#### [MATERIAL PROVIDED]
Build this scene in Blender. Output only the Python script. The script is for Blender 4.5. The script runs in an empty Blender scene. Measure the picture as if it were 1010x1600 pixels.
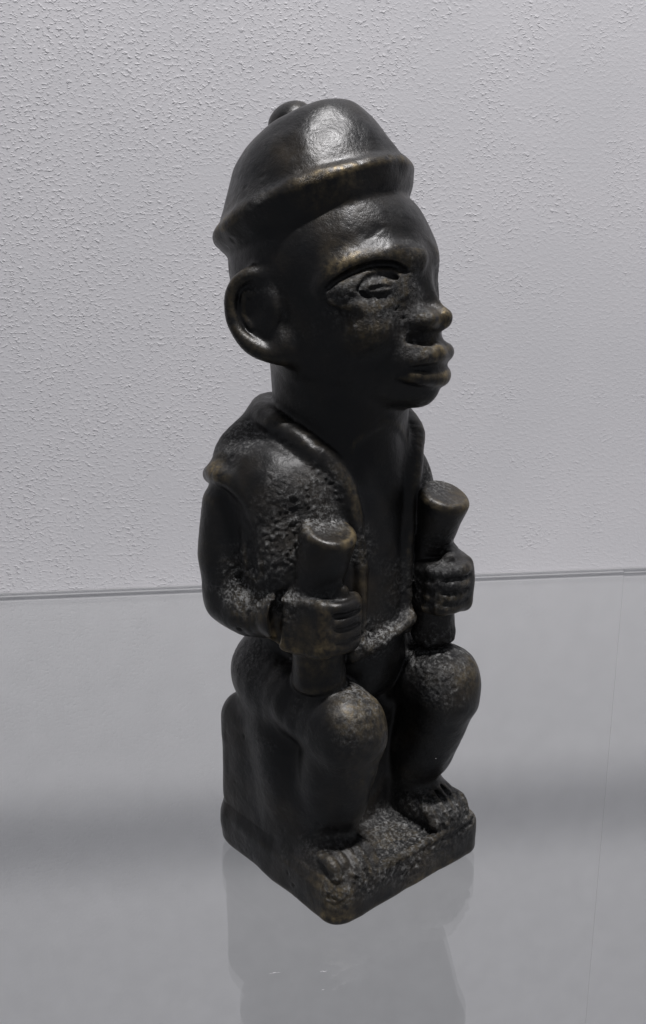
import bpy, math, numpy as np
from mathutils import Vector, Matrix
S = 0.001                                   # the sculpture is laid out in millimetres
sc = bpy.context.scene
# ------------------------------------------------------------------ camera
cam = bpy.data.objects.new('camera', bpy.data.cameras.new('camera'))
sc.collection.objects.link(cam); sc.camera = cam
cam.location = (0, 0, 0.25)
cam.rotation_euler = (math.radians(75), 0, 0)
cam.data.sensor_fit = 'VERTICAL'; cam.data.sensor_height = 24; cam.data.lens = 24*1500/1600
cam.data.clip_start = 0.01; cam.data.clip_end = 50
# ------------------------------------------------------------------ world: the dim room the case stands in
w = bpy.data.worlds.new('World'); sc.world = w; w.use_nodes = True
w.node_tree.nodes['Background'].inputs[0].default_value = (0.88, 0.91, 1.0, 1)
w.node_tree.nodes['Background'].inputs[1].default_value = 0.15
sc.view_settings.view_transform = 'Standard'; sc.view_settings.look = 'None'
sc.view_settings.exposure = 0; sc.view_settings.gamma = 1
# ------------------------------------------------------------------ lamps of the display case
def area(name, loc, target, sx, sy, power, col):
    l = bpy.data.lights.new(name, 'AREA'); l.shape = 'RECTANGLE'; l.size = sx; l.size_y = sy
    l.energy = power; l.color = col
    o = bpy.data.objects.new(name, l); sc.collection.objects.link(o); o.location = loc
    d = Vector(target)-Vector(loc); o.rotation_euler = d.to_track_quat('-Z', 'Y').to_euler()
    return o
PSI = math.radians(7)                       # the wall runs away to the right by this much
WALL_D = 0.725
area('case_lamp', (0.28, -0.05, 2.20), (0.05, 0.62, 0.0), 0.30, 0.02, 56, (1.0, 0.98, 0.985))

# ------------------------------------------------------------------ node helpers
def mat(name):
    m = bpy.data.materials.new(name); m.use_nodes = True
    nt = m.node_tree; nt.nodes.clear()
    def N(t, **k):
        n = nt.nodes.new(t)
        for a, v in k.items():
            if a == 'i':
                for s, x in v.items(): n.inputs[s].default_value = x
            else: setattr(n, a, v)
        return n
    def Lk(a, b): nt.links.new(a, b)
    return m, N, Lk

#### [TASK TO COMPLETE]
Which lines in the data above contain "runs"? Show each one.

#### [CORRECT RESULT]
Build this scene in Blender. Output only the Python script. The script is for Blender 4.5. The script runs in an empty Blender scene. Measure the picture as if it were 1010x1600 pixels.
PSI = math.radians(7)                       # the wall runs away to the right by this much